Embora nobre o intento de estimular a inserção de maior número de trabalhadores rurais na proteção previdenciária, as medidas sugeridas trarão mais prejuízos do que benefícios, razão pela qual devem ser rejeitadas, como aliás propugna o Ministério do Trabalho e Emprego na NOTA TÉCNICA N.º317/2007/MGC/SIT, de 26 deste mês.
O tema carece, no mínimo, de mais discussão e aprofundamento, não podendo ser objeto de medida provisória, até porque, repita-se, não atende aos requisitos constitucionais da urgência e relevância. Nesse sentido, há em tramitação na Câmara dos Deputados o Projeto de Lei n. 1.367/2007, muito similar às proposições contidas na minuta em questão.
Por todo exposto, reiterando o caráter precarizante e flexibilizante da proposta, a Associação Nacional dos Procuradores do Trabalho (ANPT) roga ao Excelentíssimo Senhor Presidente da República que não edite medida provisória sobre esses temas.
Brasília-DF, 28 de dezembro de 2007.
Sebastião Vieira Caixeta
Presidente
Art. 62 da Constituição Federal: Em caso de relevância e urgência, o Presidente da República poderá adotar medidas provisórias, com força de lei, devendo submetê-las de imediato ao Congresso Nacional.
Aí eu pergunto: cadê a relevância? Cadê a urgência?
Estudar Direito no Brasil não é fácil, agente aprende “A” na faculdade, o governo faz “Z”.

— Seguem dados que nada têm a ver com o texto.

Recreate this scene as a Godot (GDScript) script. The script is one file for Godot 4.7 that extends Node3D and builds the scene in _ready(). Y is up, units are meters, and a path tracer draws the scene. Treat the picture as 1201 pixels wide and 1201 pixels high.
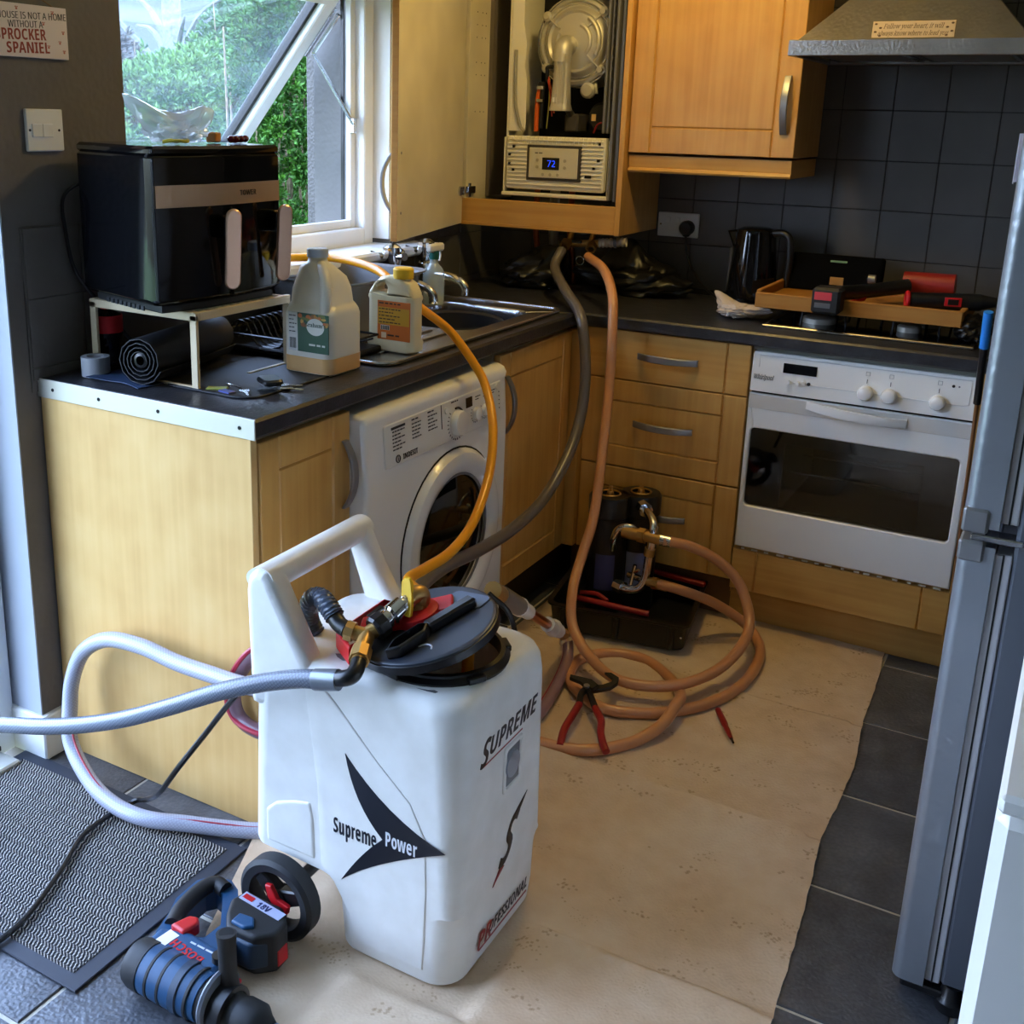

Permita-me aqui fazer uma pergunta que, se lhe parecer asneira, apenas desconsidere: essa medida não acaba facilitando os mecanismos de fraude junto à previdência?
Você tem toda razão André!
Fica difícil de entender se o governo quer facilitar a contratação ou a fraude, uma vez que o registro na CTPS é a menor de todas as burocracias (basta pegar o documento, anotar seus dados para efetuar o registro do empregado nos órgãos correspondentes e registrar o contrato).
Todos reconhecemos que é necessário desburocratizar a contratação de trabalhadores, bem como reduzir encargos, mas isso não se conseguirá facilitando a informalidade.